If you're following the logic, you can see a paradox growing. The definitive fact that separates sport from just about everything else in daily experience, is certainty, and yet nearly all of the emotional engagement of sport is through the creation of ambiguity. And, since we're on the topic of the absolute madness of human emotions, the point of that created ambiguity is almost always conflict; induced ambiguity for the expressed goal of disagreeing with each other. Essentially, we take an absolute certainty, inject every single identifiable aspect of it with ambiguity for the expressed purpose of having one (or four) too many drinks and shouting at each other about it. Sport provides us with a perfect balance between certainty and ambiguity; an inarguable fact as a base for damn near endless and often passionate debate.

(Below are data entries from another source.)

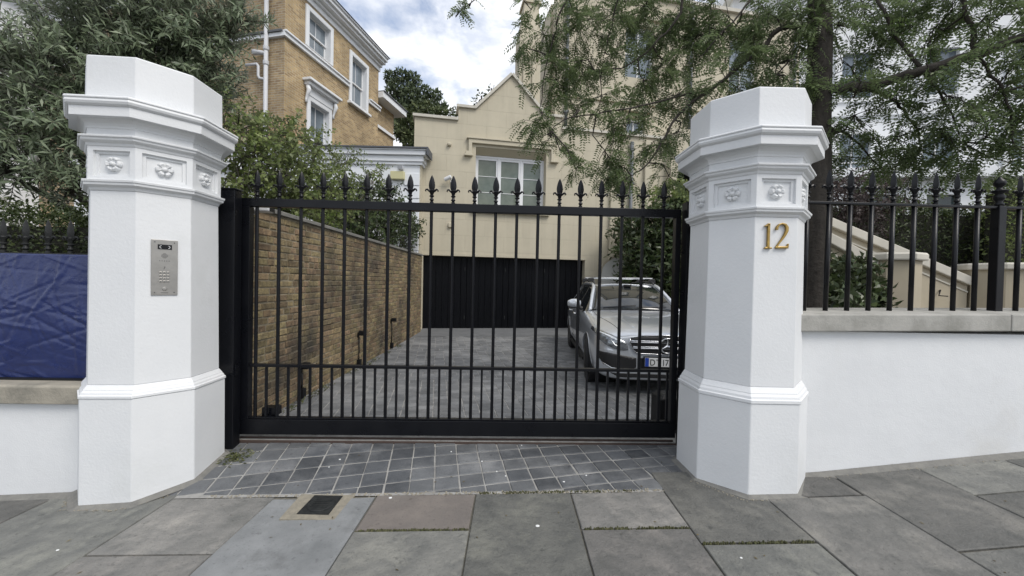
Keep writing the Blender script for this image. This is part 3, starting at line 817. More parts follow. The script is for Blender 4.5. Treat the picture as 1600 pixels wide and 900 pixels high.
# ================================================================== STREET WALLS AND RAILINGS
# right wall
WR = thing('boundary_wall', 'white rendered garden wall with grey stone coping right of the pillar', 'wall', (2.14, 2.84, 0), R(1.6), 'white street walls')
q = MB(); q.box(-.15, 6.5, 0, .26, -.35, 1.13)
wb = obj('wall_body', q, M['white_wall'], WR)
cx0 = -.06
for i, L_ in enumerate((1.62, 1.5, 1.5, 1.5)):
    x0 = cx0; x1 = cx0+L_-.006; cx0 += L_
    z0 = 1.1305 + .018*x0; 
    q = MB(); q.add([(x0, -.05, z0), (x1, -.05, z0+.018*L_), (x1, .33, z0+.018*L_), (x0, .33, z0), (x0, -.05, z0+.125), (x1, -.05, z0+.125+.018*L_), (x1, .33, z0+.15+.018*L_), (x0, .33, z0+.15)],
        [(0, 3, 2, 1), (4, 5, 6, 7), (0, 1, 5, 4), (1, 2, 6, 5), (2, 3, 7, 6), (3, 0, 4, 7)])
    obj('coping_stone', q, M['coping_r'], WR, bevel=.008)
q = MB()
vs = []
for i in range(30):
    x = 2.14 + i*.2; y = 2.84 + i*.2*math.tan(R(1.6))
    vs += [(x, y-.002, zf(x)+.018), (x, y-.03-.012*random.random(), zf(x)+.006), (x, y-.065-.02*random.random(), zf(x)-.004)]
q.add(vs, [(3*i+k, 3*i+k+1, 3*i+k+4, 3*i+k+3) for i in range(29) for k in range(2)])
obj('cement_fillet', q, M['fillet'], pavement)
# left wall
WL = thing('boundary_wall', 'white rendered garden wall with stained stone coping below the blue tarpaulin', 'wall', (-2.95, 2.745, 0), R(1.5), 'white street walls')
obj('wall_body', MB().box(-6.5, .1, 0, .28, -.6, .515), M['white_wall'], WL)
cx0 = .14
for i, L_ in enumerate((1.45, 1.3, 1.5, 1.5)):
    x1 = cx0; x0 = cx0-L_+.006; cx0 -= L_
    obj('coping_stone', MB().cbox(x0, x1, -.045, .33, .5155, .648, .012), M['coping_l'], WL, bevel=.006)
q = MB(); vs = []
for i in range(20):
    x = -3.12 - i*.2; y = 2.745 + (x+2.95)*math.tan(R(1.5))
    vs += [(x, y-.002, zf(x)+.018), (x, y-.03, zf(x)+.006), (x, y-.06-.015*random.random(), zf(x)-.004)]
q.add(vs, [(3*i+k, 3*i+k+1, 3*i+k+4, 3*i+k+3) for i in range(19) for k in range(2)])
obj('cement_fillet', q, M['fillet'], pavement)

finb = finial_mesh(.25).mesh('finial'); finb.materials.append(M['black']); sharp_smooth(finb, 50)
finw = finial_mesh(.25).mesh('finial'); finw.materials.append(M['iron_weathered']); sharp_smooth(finw, 50)
RR = thing('iron_railing', 'black iron railing with spear finials on the right-hand wall', 'railing', (2.14, 2.99, 1.27), R(1.6), 'iron railings on the street walls')
ca, sa = math.cos(R(1.6)), math.sin(R(1.6))
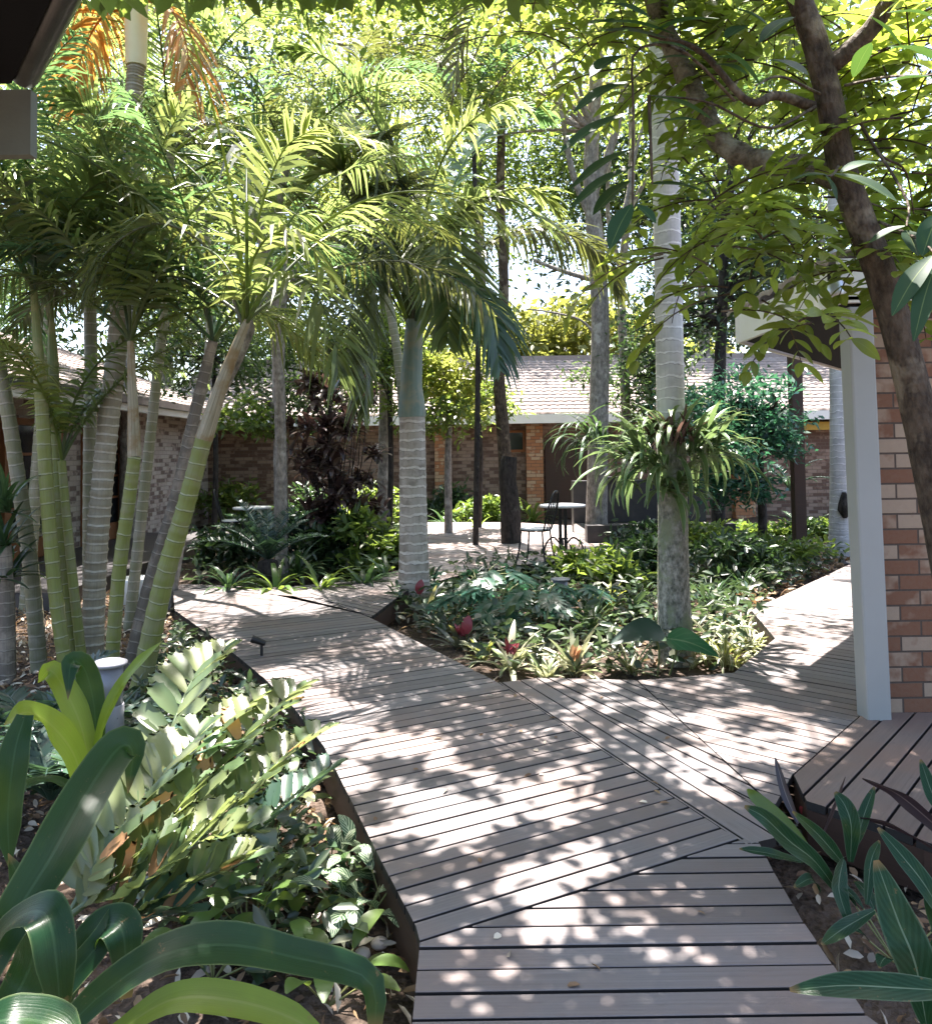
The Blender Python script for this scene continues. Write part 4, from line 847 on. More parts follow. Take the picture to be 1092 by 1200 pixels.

There are many different layers to the powerful emotional appeal of sports on people. There's the sense of community and identity, there's the camaraderie among athletes and the vicarious camaraderie fans can feel, and there's the visual physical beauty; but there's also the consequence free conflict engendered by the balance of certainty and ambiguity. No amount of debate will change the outcome of the game, and with a few rare exceptions, you won't lose your job or get killed in the context of a sports argument. The result is an experience that reasonably approximates the thrill of combat with no personal risk. Those of us not lucky enough to play sports for our whole lives, still get to compete in them, and even if the box of our debates is never opened, (except, of course, for all the times I am clearly right) we can get, at the very least, a taste of sinking the shot, scoring the goal, making the catch. (In a bar. After all of our other friends stopped caring. But still. It counts.)